The teams that move quickly without compromising quality tend to do something less obvious first. They slow down long enough to calibrate. Expectations are aligned early, trade-offs are surfaced and everyone agrees on what matters most before the search begins.
It can feel slower at the outset. In practice, it’s often the fastest path forward.
The Models Most Companies Rely On Aren’t Working
When hiring stops working, most companies move in one of two directions. They bring in an agency or build a larger internal function. Joseph and Charlene have seen both models from the inside and neither is without trade-offs.
Agencies can become expensive quickly, particularly for growing teams hiring at scale. Internal teams create a different challenge. Capacity often expands during periods of growth and becomes harder to sustain when hiring slows.
Joseph has seen that pattern repeatedly.
“If you build out a really big internal team and then in four months you don’t have the roles to support it, that fixed overhead becomes a liability. An optimized talent function needs to ride the hiring waves and plug in when you’re hiring and plug out when you’re not.”
The Inefficiency Nobody Talks About
Even with good intentions, hiring processes often break down in predictable ways. Candidates move confidently through two or three rounds only to stall at the panel stage. Earlier conversations created activity but not necessarily signal.
Being excellent at your own work does not automatically mean you know how to evaluate someone else for it.
Joseph describes hiring as a side quest for many startup leaders and the observation gets to the centre of the issue.
“You’re so in the weeds doing your own job. It’s almost like when it comes to hiring, you have to pull your head out to be able to do it.”
The One Fix That Changes Everything
Strip it back and the answer often comes down to alignment.
Getting clear on success, understanding what the market can realistically offer and deciding where flexibility exists may be one of the highest-value conversations a team can have. It is also one of the first things companies rush through.
That is where time disappears. It is where costs increase. It is also one of the easiest things to improve.
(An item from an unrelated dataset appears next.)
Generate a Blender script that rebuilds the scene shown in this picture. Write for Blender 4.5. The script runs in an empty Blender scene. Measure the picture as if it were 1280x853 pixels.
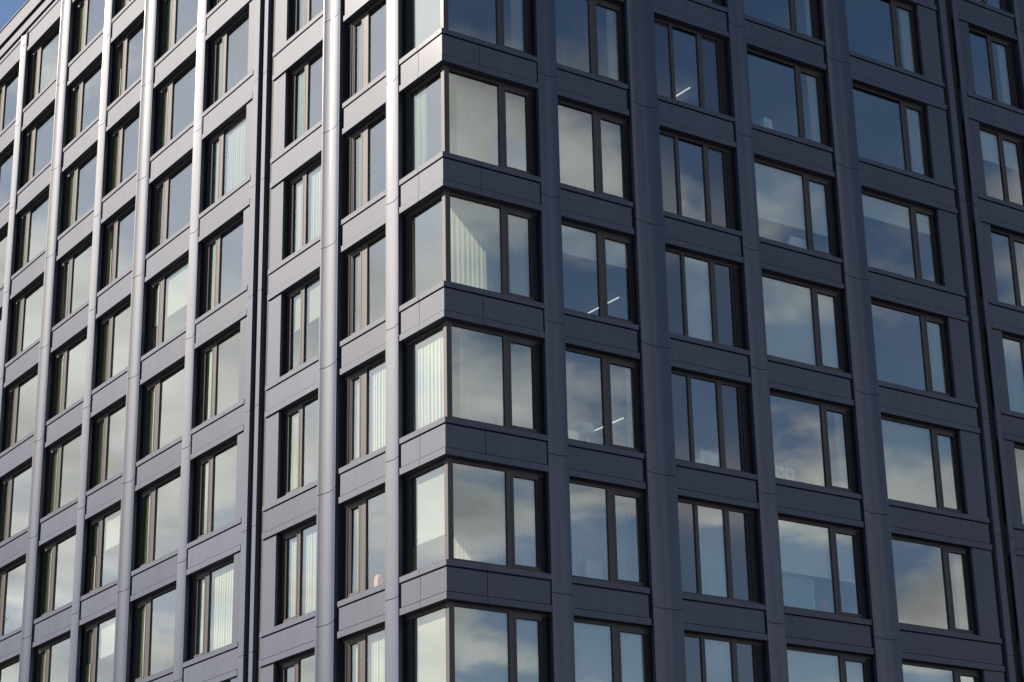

Know When To Lead & When To Let Go
The first forty hires shape almost everything. They influence culture, decision-making and how teams work together. Early on, founders should stay close. As companies scale, staying involved in every hiring decision can create bottlenecks.
Joseph does not hesitate when asked about one of the most common things that derails a great hire.
“I just want to see one more candidate.”
The first group of candidates often reflects the strongest talent available. The deeper teams move into the process, the greater the chance that top candidates disappear.
Wanting to see more can look like diligence. Often it is hesitation in disguise.
Hiring For What Comes Next
AI dominates hiring conversations right now. Joseph is more interested in what sits underneath it and how it quietly reshapes teams and the work itself.
“What parts of these jobs can be done by AI? What do we actually need a human doing?”
The people who thrive in that environment will not necessarily be the ones with the most polished resumes. They will be the people energized by change and curious enough to adapt alongside it.
What Separates The Companies That Get It Right
Every hire carries consequence. Not just the cost of the search itself but the time lost, disruption created and impact of getting it wrong.
The companies building strong teams understand that. They invest in alignment before a search starts, work from a realistic view of the market and approach hiring with intention rather than urgency.
Charlene sees another instinct emerging that deserves challenging.
“If someone already has absolutely everything in the job description, they’re probably not going to last long because they’re already looking at their next move.”
Hiring for potential has always been smart. With roles evolving faster than ever, it may be becoming even more important.